■ Data to process ■
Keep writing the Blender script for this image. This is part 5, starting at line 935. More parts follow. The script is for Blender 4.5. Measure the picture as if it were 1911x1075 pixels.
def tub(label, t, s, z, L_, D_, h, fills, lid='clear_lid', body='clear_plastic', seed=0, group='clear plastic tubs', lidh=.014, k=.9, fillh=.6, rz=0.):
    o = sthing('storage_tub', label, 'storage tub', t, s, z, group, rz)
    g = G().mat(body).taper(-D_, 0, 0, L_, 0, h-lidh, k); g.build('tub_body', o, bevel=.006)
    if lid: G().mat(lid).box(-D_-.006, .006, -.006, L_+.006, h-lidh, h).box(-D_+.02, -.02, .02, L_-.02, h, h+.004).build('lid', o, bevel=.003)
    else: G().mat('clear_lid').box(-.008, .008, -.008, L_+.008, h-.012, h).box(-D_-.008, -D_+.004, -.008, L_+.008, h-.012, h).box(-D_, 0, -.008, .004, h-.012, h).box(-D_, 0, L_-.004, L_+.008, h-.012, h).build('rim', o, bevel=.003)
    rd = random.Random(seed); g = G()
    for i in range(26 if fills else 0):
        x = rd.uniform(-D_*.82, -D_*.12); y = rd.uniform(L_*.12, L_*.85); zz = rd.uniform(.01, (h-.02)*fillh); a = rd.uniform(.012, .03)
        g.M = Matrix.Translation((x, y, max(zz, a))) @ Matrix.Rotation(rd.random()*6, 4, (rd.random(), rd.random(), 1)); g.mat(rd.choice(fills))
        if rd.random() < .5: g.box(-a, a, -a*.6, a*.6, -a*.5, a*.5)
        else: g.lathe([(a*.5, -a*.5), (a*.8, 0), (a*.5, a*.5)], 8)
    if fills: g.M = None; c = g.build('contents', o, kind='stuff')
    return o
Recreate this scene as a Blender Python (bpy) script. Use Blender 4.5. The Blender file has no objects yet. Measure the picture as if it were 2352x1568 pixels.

■ What is required ■
Report how many lines contain "pixels". Give nothing but the number.

■ Answer to this task ■
2